Таким образом, между трансценденцией и имманенцией имеется множество отношений, которые кажутся противоречивыми. Существует борьба между трансценденцией и имманенцией, если верно, что мы стоим не перед трансценденцией, которая просто санкционирует, а перед трансценденцией, которая разрушает тот самый порыв [élan], который она же и породила.
Трансасценденция и трансдесценденция
Можно представить себе иерархию или даже иерархии трансценденций. Существует иерархия, если можно так сказать, направленная вниз, о которой знал [Д.Г.] Лоуренс, когда представлял нам непознанного Бога как находящегося ниже нас, в самых основах бытия. Существует не только трансасценденция, но и трансдесценденция.
Трансценденция к имманенции
Существует движение трансценденции, направленное к имманенции; когда трансценденция трансцендирует саму себя.
Возможно, величайшая трансцендентность заключается в трансцендировании трансценденции, то есть в возвращении к имманентности.
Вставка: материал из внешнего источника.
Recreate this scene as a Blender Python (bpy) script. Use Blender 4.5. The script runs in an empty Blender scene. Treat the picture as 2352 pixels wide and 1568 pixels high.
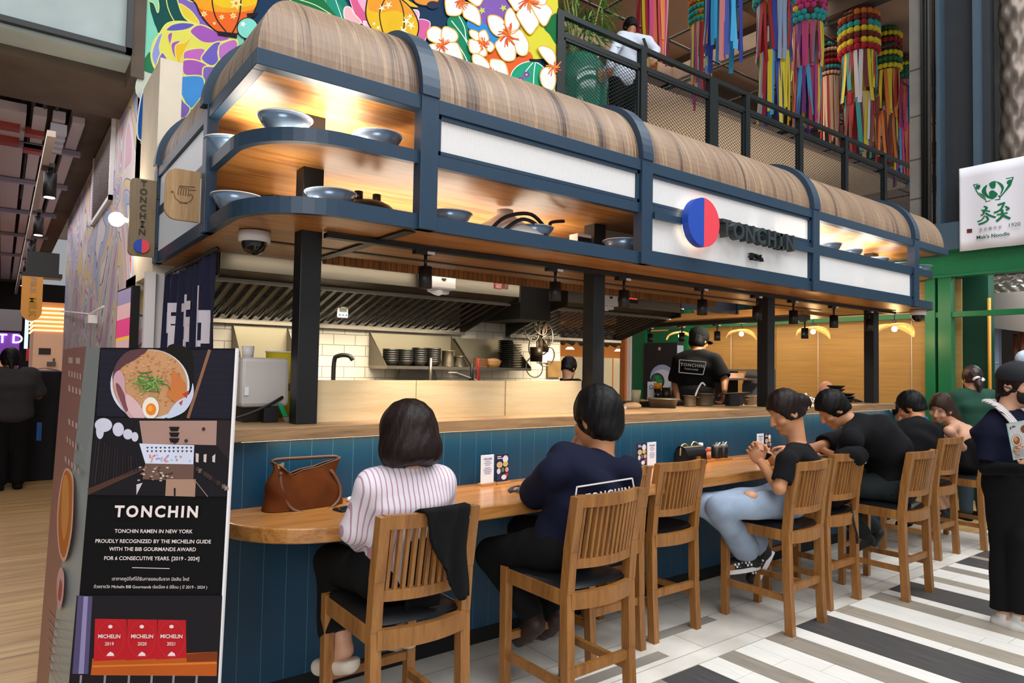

Таким образом, после разрушенной трансцендентности возникает вторая имманентность.
Идею трансценденции можно было бы рассматривать как необходимую для разрушения веры в мысль, которая знает лишь саму себя, для того, чтобы мы ощутили свою иммерджентность в имманенции, отличной от мысли [или «погруженность в имманентность, отличную от мысли»].
Но эта разрушительная идея, если и должна быть разрушена в свою очередь, никогда не разрушается полностью, никогда не трансцендирует себя полностью и остается на заднем плане сознания как идея потерянного рая, чье ожидаемое присутствие и оплакиваемая потеря составляют ценность нашей привязанности к земному миру [l’ici-bas].